In August, the San Dimas lookout observer spotted a new fire in San Gabriel Canyon which would ultimately become the 1924 San Gabriel Fire. It burned for 27 days, consuming over 50,000 acres of prime watershed and timber. The fire was fought by over 5,000 men and cost Forest Supervisor Charlton his position over the mismanagement of the fire. 

The 1930’s

The San Dimas peak fire lookout in 1935. District Ranger Nels E. Peterson above, Angeles National Forest Supervisor William V. Mendenhall below. Credit: Orie Trout

Sometime in the 1930’s the San Dimas Lookout was renovated or replaced with a 30 foot tower made of open galvanized steel angle iron K-brace with the C3 standard 14′ X 14′ wood cab.

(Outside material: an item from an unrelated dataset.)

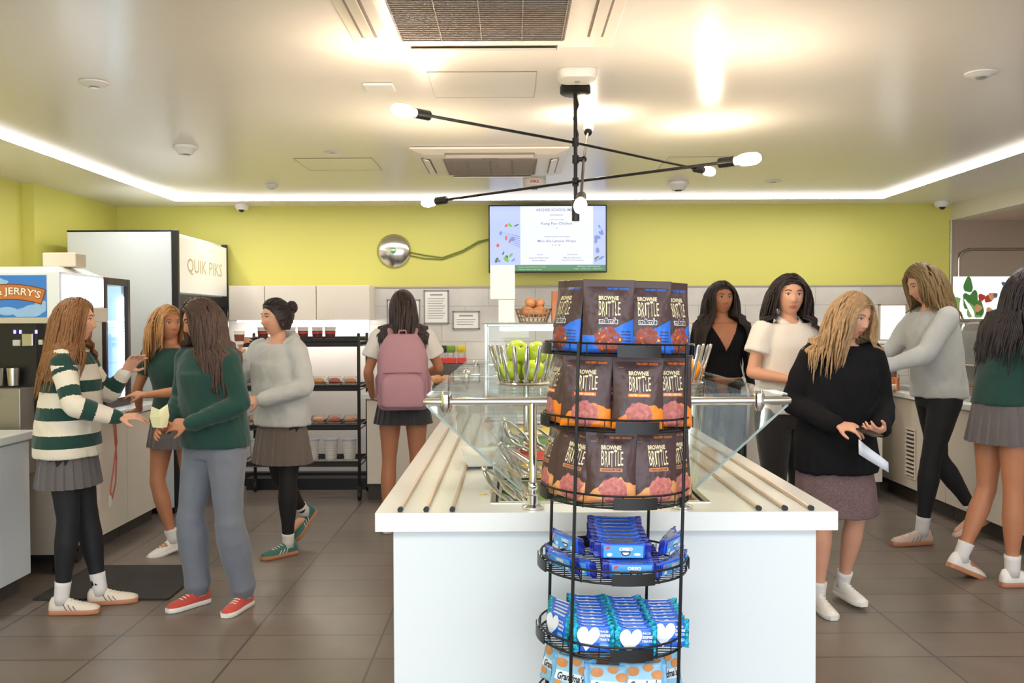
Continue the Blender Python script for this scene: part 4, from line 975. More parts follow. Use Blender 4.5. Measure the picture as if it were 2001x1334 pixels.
def bag_mesh(kind, seed):
    k = BK[kind]; rnd = random.Random(seed); nu, nv = 84, 112
    acc = mat('bag_accent_'+kind, k['acc'], .42, var=.12, vscale=20, coat=.1); ln = mat('bag_line_'+kind, k['line'], .45, var=.03)
    cand = [mat('candy_'+c_, v_, .3, var=.03) for c_, v_ in (('red', S(205, 50, 40)), ('yellow', S(236, 200, 50)), ('green', S(70, 160, 60)), ('blue', S(50, 120, 220)), ('orange', S(236, 120, 40)))]
    mats = [M_bag, acc, k['brn'], M_cr, ln, mat('print_white', S(232, 234, 238), .4, var=.02)]+cand
    off = Vector((seed*3.1, seed*1.7, 0))
    def hw(v): return BW/2*(1-.035*math.sin(PI*v)+.0*v)
    def front(x, z):
        v = min(max(z/BH, 0), 1); u = min(1, abs(x)/hw(v))
        prof = min(1, v/.05)**.5*.85+.15 if v < .05 else 1
        prof *= max(0, min(1, (.90-v)/.5))**.7 if v > .4 else 1
        t = .024*prof*(1-u**2.6)**.8+.0012
        wr = .0022*noise.noise(Vector((x*38, z*22, 0))+off)+.0012*noise.noise(Vector((x*90, z*60, 5))+off)
        return -(t+wr*min(1, t/.008)) , t
    mb = MB(); vs = []
    for i in range(nu+1):
        for j in range(nv+1):
            v = j/nv; x = (2*i/nu-1)*hw(v); z = v*BH; y, t = front(x, z); vs.append((x, y, z))
    fs = []; mi = []
    dots = [(rnd.uniform(-.03, .035), rnd.uniform(.008, .07), rnd.uniform(.0018, .003), rnd.randrange(5)) for _ in range(26)]
    bc_ = (.0 if kind != 'tan' else .006, .034)
    for i in range(nu):
        for j in range(nv):
            fs.append((i*(nv+1)+j, (i+1)*(nv+1)+j, (i+1)*(nv+1)+j+1, i*(nv+1)+j+1))
            v = (j+.5)/nv; x = (2*(i+.5)/nu-1)*BW/2; z = v*BH
            edge = .052+.016*math.sin(x*34+1.4)+.014*(x/BW)*2+.012*noise.noise(Vector((x*60, 3, seed)))
            m_ = 0
            if kind == 'blue':
                if z < (.066+.5*(x-.02) if x > .015 else .04+.1*(-x)): m_ = 1
            elif z < edge-.008: m_ = 1
            d = math.hypot((x-bc_[0])/.036, (z-bc_[1])/.034)+.22*noise.noise(Vector((x*70, z*70, seed)))
            if d < 1: m_ = 2
            if kind == 'blue' or d > 1.1:
                for (a_, b_, r_, c_) in dots:
                    if (x-a_)**2+(z-b_)**2 < r_*r_ and m_ == 2 and kind == 'blue': m_ = 6+c_
            mi.append(m_)
    mb.v = vs; mb.f = fs; mb.m = mi
    o_ = len(mb.v)
    for i in range(nu+1):
        for j in range(nv+1):
            x, y, z = vs[i*(nv+1)+j]; _, t = front(x, z); mb.v.append((x, t*.8, z))
    for i in range(nu):
        for j in range(nv): mb.f.append((o_+i*(nv+1)+j, o_+i*(nv+1)+j+1, o_+(i+1)*(nv+1)+j+1, o_+(i+1)*(nv+1)+j)); mb.m.append(0)
    g_ = lambda i, j: i*(nv+1)+j
    for j in range(nv):
        mb.f.append((g_(0, j), g_(0, j+1), o_+g_(0, j+1), o_+g_(0, j))); mb.m.append(0); mb.f.append((g_(nu, j+1), g_(nu, j), o_+g_(nu, j), o_+g_(nu, j+1))); mb.m.append(0)
    for i in range(nu):
        mb.f.append((g_(i+1, 0), g_(i, 0), o_+g_(i, 0), o_+g_(i+1, 0))); mb.m.append(0); mb.f.append((g_(i, nv), g_(i+1, nv), o_+g_(i+1, nv), o_+g_(i, nv))); mb.m.append(0)
    fn = lambda x, z: (x, front(x, z)[0]-.0009, z)
    fn2 = lambda x, z: (x, front(x, z)[0]-.0014, z)
    mb.mi = 3; put_text(mb, 'BROWNIE', .052, .0115, fn, .03, cx=0, cz=.143)
    # tall uneven letters
    xs = -.026; ws = [.0080, .0082, .0034, .0084, .0084, .0062, .0070]; hs = [(.097, .135), (.094, .134), (.099, .133), (.093, .134), (.096, .137), (.097, .134), (.098, .133)]
    for ch_, w2, (a_, b_) in zip('BRITTLE', ws, hs):
        put_text(mb, ch_, w2*.92, b_-a_, fn, .0, cx=xs+w2/2, cz=(a_+b_)/2); xs += w2+.0012
    mb.mi = 4; put_text(mb, 'THIN CRISPY. CRUNCHY.', .058, .0062, fn, .05, cx=.024, cz=.168)
    if kind == 'blue':
        mb.mi = 5; put_text(mb, "m&m's", .05, .018, fn, .09, cx=0, cz=.083)
        mb.mi = 0; put_text(mb, "m&m's", .046, .0145, fn2, .03, cx=0, cz=.083)
        mb.mi = 0
        for q_, s_ in enumerate(('THIN CRISPY', 'BROWNIE WITH', 'CHOCOLATE', 'CANDIES')): put_text(mb, s_, .026, .004, fn, .03, cx=.046, cz=.056-q_*.008)
    else:
        mb.mi = 4; vs2 = []; n = 20
        for q_ in range(n+1):
            x = -.029+.058*q_/n; vs2 += [fn(x, .0815), fn(x, .0905)]
        mb.add(vs2, [(2*q_, 2*q_+2, 2*q_+3, 2*q_+1) for q_ in range(n)])
        mb.mi = 0 if kind == 'tan' else 3; put_text(mb, k['flav'], .05, .0048, fn2, .04, cz=.086)
        mb.mi = 4; put_text(mb, 'SHEILA', .014, .003, fn, .02, cx=-.045, cz=.158)
    me = mb.mesh('pouch', mats); me.polygons.foreach_set('use_smooth', [True]*len(me.polygons)); return me
BM = {k: [bag_mesh(k, s_+i*5) for s_ in (1, 2)] for i, k in enumerate(BK)}
SHZ = .004
def place(o, x, y, z, rz=0, rx=0, ry=0):
    o.matrix_world = RKM @ Matrix.Translation((x, y, z)) @ Matrix.Rotation(rz, 4, 'Z') @ Matrix.Rotation(rx, 4, 'X') @ Matrix.Rotation(ry, 4, 'Y')
def bag(kind, tier, x, y, deg, label, rx=-4, ry=0, s_=0, dz=0):
    o = bpy.data.objects.new('snack_pouch', BM[kind][s_]); COL.objects.link(o)
    place(o, x, y, TZ[tier]+SHZ+dz, math.radians(deg), math.radians(rx), math.radians(ry))
    tag(o, label, 'snack bag', f'{kind} trimmed brownie bags on the rack')
    return o
T0 = 'blue trimmed brownie bag, top tier, '
bag('blue', 0, -.042, -.125, -3, T0+'large front one facing the camera', s_=0)
bag('blue', 0, .062, -.095, 4, T0+'second front one in the middle', s_=1)
bag('blue', 0, .145, -.045, 42, T0+'at the right turned outward', s_=0)
bag('blue', 0, -.145, -.04, -62, T0+'leftmost, turned sideways', s_=1)
bag('blue', 0, -.105, -.06, -38, T0+'tucked behind the large front one', s_=0)
bag('blue', 0, .168, .045, 75, T0+'sliver behind the right one', s_=1)
bag('blue', 0, -.05, .10, 160, T0+'at the back left facing away', s_=0)
bag('blue', 0, .06, .11, 200, T0+'at the back right facing away', s_=1)
T1 = 'orange trimmed brownie bag, second tier, '
bag('orange', 1, -.095, -.125, -14, T1+'front left', s_=1, dz=.0)
bag('orange', 1, .038, -.15, 2, T1+'front centre, lowest and nearest', s_=0, rx=-6)
bag('orange', 1, .13, -.085, 16, T1+'front right', s_=1)
bag('orange', 1, -.015, -.085, 0, T1+'peeking between the left and centre bags', s_=0)
bag('orange', 1, -.165, -.02, -75, T1+'at the far left turned sideways', s_=0)
bag('orange', 1, .05, .0, 0, T1+'behind the centre bag', s_=1)
bag('orange', 1, .165, .03, 80, T1+'at the far right turned sideways', s_=0)
bag('orange', 1, -.04, .11, 180, T1+'at the back facing away', s_=1)
T2 = 'tan trimmed brownie bag, third tier, '
bag('tan', 2, -.028, -.145, -2, T2+'large front one', s_=0)
bag('tan', 2, .092, -.12, 22, T2+'right of the front one, half turned', s_=1)
bag('tan', 2, .155, -.06, 42, T2+'rightmost, turned outward', s_=0)
bag('tan', 2, -.125, -.1, -38, T2+'left, leaning beside the front one', s_=1, ry=7)
bag('tan', 2, -.175, .0, -78, T2+'far left turned sideways', s_=0)
bag('tan', 2, .035, -.07, 5, T2+'behind, between the two front bags', s_=1)
bag('tan', 2, -.04, .0, 0, T2+'in the middle of the tier behind the front one', s_=1)
bag('tan', 2, .05, .11, 185, T2+'at the back facing away', s_=0)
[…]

In 1933, the San Dimas Experimental Forest was established in order to conduct research in hydrology and ecology. The Experimental Forest encompasses 6,495 hectares of the front range including the upper Big Dalton and San Dimas watersheds. In 1940, San Dimas peak was dedicated to the memory of William Arthur Johnstone, a pioneer leader in California Conservation and Civic Development. The San Dimas lookout henceforth would be called Johnstone Peak Lookout.

Johnstone Peak Lookout 

Panoramic views from the front range

The monument on Johnstone Peak 

Johnstone Fire Lookout 1953 with Sandy Delapp. Lookout closed 1955

Some Johnstone Peak lookout observers include A.M. Trout (1930s), and Frank Mathys, Everett L. Osborn and Fred J. Haner (1940s). The last lookout observer was Sandy DeLapp in the 1950s as the tower was decommissioned due to smog pollution.

The tower stood abandoned on Johnstone Peak until the early 1990s when it was relocated to LA County Fairplex for display and educational uses. The current tower has been shortened and the size of the cab downscaled and painted green.

Johnstone Peak Lookout was moved to the LA Fairplex in the early 1990s. Credit: Ron Kemnow 2009

Johnstone Lookout at LA Fairplex. Photo by Mike Guerin

Johnstone Peak lies within the San Dimas Experimental Forest which is technically closed to the general public except under special written permit. Forest Road 1N15/Sycamore Motorway leads to Johnstone Peak from San Dimas Canyon Park.